Information supplied ::
::::::::::
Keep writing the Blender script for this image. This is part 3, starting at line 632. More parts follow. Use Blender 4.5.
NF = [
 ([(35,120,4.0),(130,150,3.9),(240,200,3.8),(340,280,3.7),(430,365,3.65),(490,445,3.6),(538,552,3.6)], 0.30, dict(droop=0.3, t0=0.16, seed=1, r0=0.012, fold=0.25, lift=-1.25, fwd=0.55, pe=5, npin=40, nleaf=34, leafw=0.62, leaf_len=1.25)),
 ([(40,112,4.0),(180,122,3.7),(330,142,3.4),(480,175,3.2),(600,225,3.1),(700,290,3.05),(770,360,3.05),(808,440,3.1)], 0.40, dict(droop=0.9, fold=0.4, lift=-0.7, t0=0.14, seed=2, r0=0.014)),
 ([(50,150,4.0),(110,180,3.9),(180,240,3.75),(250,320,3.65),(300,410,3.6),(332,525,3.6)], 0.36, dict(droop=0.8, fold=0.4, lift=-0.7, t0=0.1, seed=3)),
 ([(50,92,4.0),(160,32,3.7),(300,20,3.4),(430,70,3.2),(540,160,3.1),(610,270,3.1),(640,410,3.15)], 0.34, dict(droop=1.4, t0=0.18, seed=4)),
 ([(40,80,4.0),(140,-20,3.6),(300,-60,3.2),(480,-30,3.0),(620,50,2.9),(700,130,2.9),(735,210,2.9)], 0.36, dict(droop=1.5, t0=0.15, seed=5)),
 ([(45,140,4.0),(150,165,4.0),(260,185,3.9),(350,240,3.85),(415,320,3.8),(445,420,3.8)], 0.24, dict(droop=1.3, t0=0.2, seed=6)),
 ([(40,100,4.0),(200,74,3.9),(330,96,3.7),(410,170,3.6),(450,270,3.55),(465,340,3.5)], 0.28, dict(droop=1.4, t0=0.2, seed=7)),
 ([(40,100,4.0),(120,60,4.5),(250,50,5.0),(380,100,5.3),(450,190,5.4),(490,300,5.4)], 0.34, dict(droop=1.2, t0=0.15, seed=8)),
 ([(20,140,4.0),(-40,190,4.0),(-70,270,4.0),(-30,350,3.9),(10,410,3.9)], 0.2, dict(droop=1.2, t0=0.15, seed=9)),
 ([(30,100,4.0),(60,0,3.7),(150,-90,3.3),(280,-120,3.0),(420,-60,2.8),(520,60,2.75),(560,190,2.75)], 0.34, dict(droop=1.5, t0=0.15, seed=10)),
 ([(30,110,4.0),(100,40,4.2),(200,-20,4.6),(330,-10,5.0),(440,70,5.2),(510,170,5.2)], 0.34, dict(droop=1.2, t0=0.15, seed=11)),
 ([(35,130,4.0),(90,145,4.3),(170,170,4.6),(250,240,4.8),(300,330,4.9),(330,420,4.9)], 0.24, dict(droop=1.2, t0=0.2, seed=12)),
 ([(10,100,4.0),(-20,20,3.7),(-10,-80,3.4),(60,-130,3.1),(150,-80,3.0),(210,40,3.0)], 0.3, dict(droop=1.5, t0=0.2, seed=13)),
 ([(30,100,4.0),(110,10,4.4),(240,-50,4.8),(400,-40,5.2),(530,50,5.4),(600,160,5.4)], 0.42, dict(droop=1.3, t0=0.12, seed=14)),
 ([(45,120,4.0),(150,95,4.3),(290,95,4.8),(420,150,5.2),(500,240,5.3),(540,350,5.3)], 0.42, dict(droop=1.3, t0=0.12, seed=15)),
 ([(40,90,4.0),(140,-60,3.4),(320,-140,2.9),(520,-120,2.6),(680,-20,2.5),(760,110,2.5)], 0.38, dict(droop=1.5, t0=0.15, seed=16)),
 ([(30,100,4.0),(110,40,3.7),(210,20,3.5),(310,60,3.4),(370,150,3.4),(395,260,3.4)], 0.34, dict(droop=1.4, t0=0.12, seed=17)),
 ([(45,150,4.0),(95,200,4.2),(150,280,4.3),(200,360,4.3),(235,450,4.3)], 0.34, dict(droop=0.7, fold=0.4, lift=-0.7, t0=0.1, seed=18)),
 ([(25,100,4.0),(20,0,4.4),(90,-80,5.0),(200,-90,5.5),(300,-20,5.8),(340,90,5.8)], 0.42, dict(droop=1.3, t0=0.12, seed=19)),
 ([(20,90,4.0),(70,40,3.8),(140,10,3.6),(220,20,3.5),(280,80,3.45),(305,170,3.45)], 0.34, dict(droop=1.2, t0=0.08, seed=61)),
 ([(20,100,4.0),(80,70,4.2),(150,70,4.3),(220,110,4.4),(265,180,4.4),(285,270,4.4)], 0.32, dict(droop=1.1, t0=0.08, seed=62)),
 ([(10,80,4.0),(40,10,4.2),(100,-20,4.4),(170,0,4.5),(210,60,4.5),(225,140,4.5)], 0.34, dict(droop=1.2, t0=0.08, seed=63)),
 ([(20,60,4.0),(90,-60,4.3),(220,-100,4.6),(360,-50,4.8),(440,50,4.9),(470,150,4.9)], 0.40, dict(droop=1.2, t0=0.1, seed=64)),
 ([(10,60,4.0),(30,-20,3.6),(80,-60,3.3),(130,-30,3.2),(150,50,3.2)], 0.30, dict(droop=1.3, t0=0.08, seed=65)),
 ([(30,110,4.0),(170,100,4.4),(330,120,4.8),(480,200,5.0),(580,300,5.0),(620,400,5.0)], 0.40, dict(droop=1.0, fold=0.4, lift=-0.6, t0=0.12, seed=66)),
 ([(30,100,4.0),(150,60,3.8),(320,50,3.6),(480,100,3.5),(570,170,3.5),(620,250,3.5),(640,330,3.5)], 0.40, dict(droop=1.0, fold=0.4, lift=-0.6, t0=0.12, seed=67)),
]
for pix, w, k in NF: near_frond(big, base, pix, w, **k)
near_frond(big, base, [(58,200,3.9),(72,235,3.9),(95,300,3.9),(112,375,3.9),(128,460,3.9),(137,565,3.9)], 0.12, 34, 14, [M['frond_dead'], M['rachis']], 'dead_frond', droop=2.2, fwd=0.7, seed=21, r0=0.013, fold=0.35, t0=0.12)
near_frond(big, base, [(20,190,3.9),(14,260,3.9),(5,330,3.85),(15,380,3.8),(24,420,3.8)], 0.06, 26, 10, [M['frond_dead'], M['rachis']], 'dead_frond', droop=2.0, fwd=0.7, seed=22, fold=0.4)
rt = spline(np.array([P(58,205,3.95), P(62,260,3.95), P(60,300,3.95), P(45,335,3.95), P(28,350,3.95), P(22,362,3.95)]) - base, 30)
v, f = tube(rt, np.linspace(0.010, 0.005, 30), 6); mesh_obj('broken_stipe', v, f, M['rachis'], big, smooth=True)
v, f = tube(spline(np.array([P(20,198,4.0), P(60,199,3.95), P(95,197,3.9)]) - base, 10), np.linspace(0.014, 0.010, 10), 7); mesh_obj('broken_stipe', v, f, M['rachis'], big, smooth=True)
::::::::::
Brief :: Only the lines from the one that contains "for pix, w, k" to the end of the data should be output, exactly as they appear.

Task result ::
for pix, w, k in NF: near_frond(big, base, pix, w, **k)
near_frond(big, base, [(58,200,3.9),(72,235,3.9),(95,300,3.9),(112,375,3.9),(128,460,3.9),(137,565,3.9)], 0.12, 34, 14, [M['frond_dead'], M['rachis']], 'dead_frond', droop=2.2, fwd=0.7, seed=21, r0=0.013, fold=0.35, t0=0.12)
near_frond(big, base, [(20,190,3.9),(14,260,3.9),(5,330,3.85),(15,380,3.8),(24,420,3.8)], 0.06, 26, 10, [M['frond_dead'], M['rachis']], 'dead_frond', droop=2.0, fwd=0.7, seed=22, fold=0.4)
rt = spline(np.array([P(58,205,3.95), P(62,260,3.95), P(60,300,3.95), P(45,335,3.95), P(28,350,3.95), P(22,362,3.95)]) - base, 30)
v, f = tube(rt, np.linspace(0.010, 0.005, 30), 6); mesh_obj('broken_stipe', v, f, M['rachis'], big, smooth=True)
v, f = tube(spline(np.array([P(20,198,4.0), P(60,199,3.95), P(95,197,3.9)]) - base, 10), np.linspace(0.014, 0.010, 10), 7); mesh_obj('broken_stipe', v, f, M['rachis'], big, smooth=True)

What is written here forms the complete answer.